Tuesday, December 29, 2015

Unbreakable

Today has already been an awful, awful day... 

So what better time to write? It has, after all, been MONTHS. *sigh*

I woke up this morning to discover a familiar feeling: heartbreak. And as the stress and the pain of the last several months consumed me, I had a literal breakdown. I lost it. I lost my hope, my drive, my desire to do anything... I was engulfed in sadness and depression and cried my little eyes out. I ran through a laundry list of emotions as I melted into the floor, and finally, with a deep breath, picked myself back up again. I was not to be destroyed. This is not the end of my world. It's just another lesson... one I have yet to learn from. 

I knew this moment was coming. I just knew. I was talking about it to a coworker the other day, and she kept reminding me to know my worth. As I drowned in my heartache this morning, I heard her words and realized I did not know my worth. In fact, I felt worthless. I felt like no one was ever going to see my worth and find me worth fighting for. I felt like giving up. In fact, I had. In that moment, I had given up. Suddenly I realized... no one was going to know my worth if I don't. How can I expect someone to see something in me that I can't even see myself? That's when it all came to an abrupt stop. I took a shower, dried my eyes, and carried on. It's what I always try to do, but more than ever now, it's what I have to do. 

Life is full of ups and downs, and I have always struggled to deal with the downs. I fall hard, in every sense, but I get back up. When I feel a loss or pain of any sort, it always feels like the end of the world... yet it never is. Today is a day of a thousand emotions, but one fact remains: I deserve better. I deserve better from other people, but especially from myself. I deserve to fight for myself, rather than rely on others to do so. So I'm fighting. I'm changing and growing and continuing to love because that's what I really believe in: love. And I'll be damned if I'm going to let these blips of heartbreak in my life take that away from me. 

So. 

Life may have thought I deserved a broken heart one more time before the end of the year, but I have news for life: I'm not so easily broken. So BRING IT ON 2016!!! 

Friday, March 27, 2015

On The Road Again...

I had my last good cry in the chair by my window tonight. 

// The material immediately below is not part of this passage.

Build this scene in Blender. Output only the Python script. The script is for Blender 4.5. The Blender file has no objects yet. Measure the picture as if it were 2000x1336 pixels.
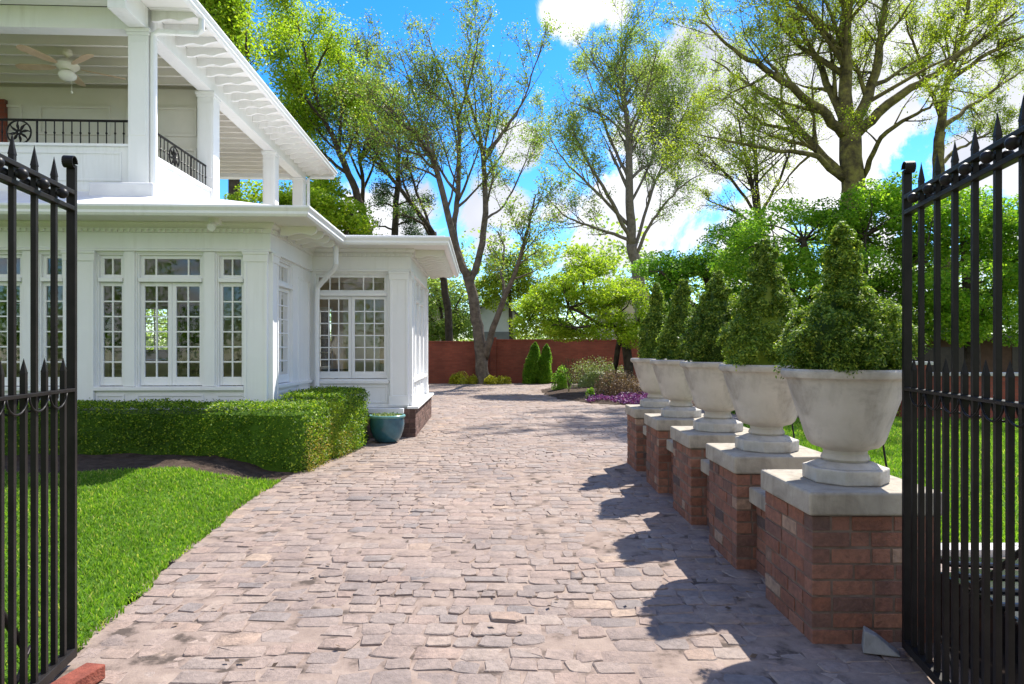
import bpy, bmesh, math, random
import numpy as np
from mathutils import Vector, Matrix
R = math.radians
C = bpy.context.scene.collection
rng = np.random.default_rng(11)
random.seed(5)
F, CX, HY, CH = 1333.0, 1000.0, 684.0, 1.40     # focal length (px of a 2000 px frame), axis, horizon, eye height

def P(px, py, Y):                                # a point at depth Y on the sight line of a photo pixel
    return np.array([(px - CX) / F * Y, Y, CH + (HY - py) / F * Y])

# ------------------------------------------------------------------ materials
def new_mat(name):
    m = bpy.data.materials.new(name); m.use_nodes = True
    nt = m.node_tree; b = nt.nodes['Principled BSDF']
    return m, nt, b

def N(nt, typ, **kw):
    n = nt.nodes.new(typ)
    for k, v in kw.items():
        if k in ('inp',):
            for a, c in v.items(): n.inputs[a].default_value = c
        else: setattr(n, k, v)
    return n

def ramp(nt, stops, interp='LINEAR'):
    n = nt.nodes.new('ShaderNodeValToRGB'); n.color_ramp.interpolation = interp
    e = n.color_ramp.elements
    while len(e) < len(stops): e.new(0.5)
    for i, (p, c) in enumerate(stops):
        e[i].position = p; e[i].color = (*c, 1) if len(c) == 3 else c
    return n

def coords(nt):
    return nt.nodes.new('ShaderNodeTexCoord').outputs['Object']

def noise(nt, scale, detail=4, rough=.55, vec=None, dist=0):
    n = N(nt, 'ShaderNodeTexNoise', inp={'Scale': scale, 'Detail': detail, 'Roughness': rough, 'Distortion': dist})
    nt.links.new(vec if vec is not None else coords(nt), n.inputs['Vector'])
    return n

def bump(nt, b, src, strength=.3, dist=.01):
    n = N(nt, 'ShaderNodeBump', inp={'Strength': strength, 'Distance': dist})
    nt.links.new(src, n.inputs['Height']); nt.links.new(n.outputs['Normal'], b.inputs['Normal'])

def mixc(nt, a, b_, f, blend='MIX'):
    n = N(nt, 'ShaderNodeMix', data_type='RGBA', blend_type=blend)
    for s, v in ((6, a), (7, b_)):
        if isinstance(v, tuple): n.inputs[s].default_value = (*v, 1)
        else: nt.links.new(v, n.inputs[s])
    if isinstance(f, (int, float)): n.inputs[0].default_value = f
    else: nt.links.new(f, n.inputs[0])
    return n.outputs[2]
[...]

My last heavy sob staring out that window, 
sitting in that chair, 
in this room...
the last place I saw my sweet little Buster Boy. 

I wept for him. And I wept HARD. 

However, I didn't just weep for Buster. I cried for the weight of the world I have felt over the last several months. Buster's death was the catalyst, and since his passing I have felt more and more depressed. I've kept the usual fun-loving attitude I strive to possess, but a light has dimmed inside of me. 

I cried for that dimmed light. 

I've made wonderful changes in my life these last few months, and that faded light has begun to flicker. I've felt happiness I haven't felt in a long time... but at some heavy costs. I haven't been taking care of myself. I know this. I've known that I need to get back on track with healthy habits, and though I've made positive changes, I have a ways to go. 

I cried for ignoring my needs. 

The important thing: I'm trying. After a heavy breakdown last Friday, I reached a turning point in this ever present funk. I released a healthy dose of some severe stress that I have been holding on to for too long. I needed to break, and break I did. Through blurry eyes, I saw the weight fade away into the most beautiful, blue sky I had seen in months. I took a deep breath. I felt strong. I felt able. I felt ready. 

I cried for that moment of clarity.

I cried my last heavy sob into the night air, curled up in my chair, surrounded by my memories. Today, I folded that chair up, moved it aside, and surrounded it with boxes. As the day progressed, the boxes multiplied. Ah, yes- that old familiar scene. Organized chaos, I call it. I have a general plan as to how I pack, but I also hate packing. So the laziness kicks in here and there. As I sit here now, scanning over the various piles of scattered thoughts, I feel at peace. The time has come to move on. The time has come to let go. And the time has most definitely come to get my shit together! There's something really exciting about moving. Like a clean slate has presented itself, I feel the urge to draw a new plan. Dreams, I have! This is my greatest flaw; live to dream, but fail to do. Now plans to change this, and the steps to take, are making themselves known and I am more than ready to follow through. Come Monday, a whole new chapter begins for me.